The responses should be returned to state authorities next month.
"In order for something to be successful, you really need to know what people are thinking," said Thomas Getz, an assistant to the director of the Department of Environmental Management, who is overseeing the surveys.
Public reaction remains a major wild card in developing wind power projects. Local opposition over aesthetics and other concerns have caused years-long delays for a developer seeking to build a wind farm in Nantucket Sound off Cape Cod, Mass., which is still awaiting final federal approval.
Opposition to wind turbines remains largely untested in Rhode Island, which has only a handful of operating ones.
Gov. Don Carcieri's administration recently selected Hoboken, N.J.-based Deepwater Wind LLC to build a large wind farm capable of generating about 15 percent of the state's electricity needs miles off Rhode Island's coast. The company still needs to secure financing and must seek permits before construction could begin.

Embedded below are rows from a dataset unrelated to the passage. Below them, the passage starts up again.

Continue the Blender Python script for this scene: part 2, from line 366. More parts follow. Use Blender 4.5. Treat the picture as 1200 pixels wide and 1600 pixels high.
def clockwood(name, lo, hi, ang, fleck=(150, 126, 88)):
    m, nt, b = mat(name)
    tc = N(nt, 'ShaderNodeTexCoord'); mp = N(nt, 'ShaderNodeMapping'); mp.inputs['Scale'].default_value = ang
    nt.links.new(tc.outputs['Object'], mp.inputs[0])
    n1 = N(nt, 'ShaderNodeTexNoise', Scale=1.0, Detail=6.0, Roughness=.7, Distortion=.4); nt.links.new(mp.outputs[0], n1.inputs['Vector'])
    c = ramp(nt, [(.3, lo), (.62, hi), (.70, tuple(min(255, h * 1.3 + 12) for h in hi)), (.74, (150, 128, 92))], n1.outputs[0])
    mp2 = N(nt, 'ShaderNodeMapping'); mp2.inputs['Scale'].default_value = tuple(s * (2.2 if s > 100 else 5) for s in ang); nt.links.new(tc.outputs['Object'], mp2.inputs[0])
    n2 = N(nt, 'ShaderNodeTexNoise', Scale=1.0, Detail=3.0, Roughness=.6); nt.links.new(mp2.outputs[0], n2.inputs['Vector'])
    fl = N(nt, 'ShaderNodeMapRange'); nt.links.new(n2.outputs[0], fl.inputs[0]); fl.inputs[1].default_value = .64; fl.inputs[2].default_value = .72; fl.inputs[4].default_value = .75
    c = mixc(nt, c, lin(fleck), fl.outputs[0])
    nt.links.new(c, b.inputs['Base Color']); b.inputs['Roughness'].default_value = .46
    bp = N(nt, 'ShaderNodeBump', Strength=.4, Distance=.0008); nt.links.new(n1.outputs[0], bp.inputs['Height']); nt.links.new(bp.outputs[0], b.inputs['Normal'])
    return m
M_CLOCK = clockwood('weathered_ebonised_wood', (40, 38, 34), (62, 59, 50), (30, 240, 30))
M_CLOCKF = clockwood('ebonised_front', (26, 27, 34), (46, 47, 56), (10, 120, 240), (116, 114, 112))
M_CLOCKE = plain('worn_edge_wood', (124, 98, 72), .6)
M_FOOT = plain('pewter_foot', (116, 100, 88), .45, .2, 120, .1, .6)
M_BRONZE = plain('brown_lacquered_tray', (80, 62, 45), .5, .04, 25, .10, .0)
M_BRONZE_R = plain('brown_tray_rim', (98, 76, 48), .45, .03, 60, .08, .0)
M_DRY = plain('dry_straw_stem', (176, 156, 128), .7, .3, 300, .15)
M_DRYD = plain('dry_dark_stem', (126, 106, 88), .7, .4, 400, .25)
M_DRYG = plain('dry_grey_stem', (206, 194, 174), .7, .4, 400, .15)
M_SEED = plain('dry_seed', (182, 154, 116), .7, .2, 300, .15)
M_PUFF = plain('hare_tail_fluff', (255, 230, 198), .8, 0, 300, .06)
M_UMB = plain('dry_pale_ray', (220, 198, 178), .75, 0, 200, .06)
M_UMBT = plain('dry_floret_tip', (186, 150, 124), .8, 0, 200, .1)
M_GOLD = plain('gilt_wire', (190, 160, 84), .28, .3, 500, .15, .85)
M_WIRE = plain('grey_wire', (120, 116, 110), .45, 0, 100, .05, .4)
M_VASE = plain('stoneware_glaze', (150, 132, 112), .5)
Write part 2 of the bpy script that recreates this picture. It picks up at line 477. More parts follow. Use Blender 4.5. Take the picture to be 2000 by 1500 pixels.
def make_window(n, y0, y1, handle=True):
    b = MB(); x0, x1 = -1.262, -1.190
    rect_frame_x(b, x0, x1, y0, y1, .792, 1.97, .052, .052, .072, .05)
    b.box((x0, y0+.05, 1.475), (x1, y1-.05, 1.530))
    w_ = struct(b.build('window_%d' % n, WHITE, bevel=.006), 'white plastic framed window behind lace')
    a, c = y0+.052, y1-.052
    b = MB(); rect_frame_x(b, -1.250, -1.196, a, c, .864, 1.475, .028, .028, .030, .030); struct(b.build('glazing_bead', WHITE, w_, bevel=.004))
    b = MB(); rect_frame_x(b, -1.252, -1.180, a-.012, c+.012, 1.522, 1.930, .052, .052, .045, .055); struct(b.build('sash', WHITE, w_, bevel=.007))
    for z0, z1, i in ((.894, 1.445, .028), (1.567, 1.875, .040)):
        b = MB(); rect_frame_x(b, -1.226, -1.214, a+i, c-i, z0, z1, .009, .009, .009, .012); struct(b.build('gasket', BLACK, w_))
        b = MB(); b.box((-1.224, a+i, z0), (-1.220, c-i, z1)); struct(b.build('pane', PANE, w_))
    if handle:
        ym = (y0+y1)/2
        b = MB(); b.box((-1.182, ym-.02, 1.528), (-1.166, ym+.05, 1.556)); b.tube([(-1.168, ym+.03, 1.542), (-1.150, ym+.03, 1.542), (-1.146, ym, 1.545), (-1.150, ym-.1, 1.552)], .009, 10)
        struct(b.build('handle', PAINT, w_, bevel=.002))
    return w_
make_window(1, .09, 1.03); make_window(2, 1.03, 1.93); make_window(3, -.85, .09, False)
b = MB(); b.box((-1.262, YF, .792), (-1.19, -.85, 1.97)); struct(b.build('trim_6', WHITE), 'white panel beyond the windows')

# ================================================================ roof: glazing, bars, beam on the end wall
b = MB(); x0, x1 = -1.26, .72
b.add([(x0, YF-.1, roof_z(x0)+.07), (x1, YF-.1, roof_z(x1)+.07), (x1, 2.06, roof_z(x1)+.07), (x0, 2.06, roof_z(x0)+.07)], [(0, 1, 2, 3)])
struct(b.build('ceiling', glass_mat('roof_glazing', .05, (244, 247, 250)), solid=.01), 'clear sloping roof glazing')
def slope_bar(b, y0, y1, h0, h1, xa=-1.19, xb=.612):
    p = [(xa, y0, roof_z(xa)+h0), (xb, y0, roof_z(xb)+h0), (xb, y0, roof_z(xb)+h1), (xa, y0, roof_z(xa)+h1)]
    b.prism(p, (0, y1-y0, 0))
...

In the near term, Narragansett and the state DEM are interested in building onshore wind turbines at five sites in Narragansett, a blustery coastal town on Narragansett Bay, including locations near the Port of Galilee and a wastewater treatment facility near Scarborough State Beach.
The goal is to construct wind turbines that could power specific buildings or facilities and sell surplus energy generated by the wind turbines back into the power grid for others to use. Authorities want the project built by the end of next year.
Four companies — Ameresco Inc., Chevron Energy Solutions, Solaya Energy LLC and Verterra Renewable Energy — have submitted bids to build up to five wind turbines on some or all of those sites. No selections have been made, and DEM officials declined Tuesday to release the proposals.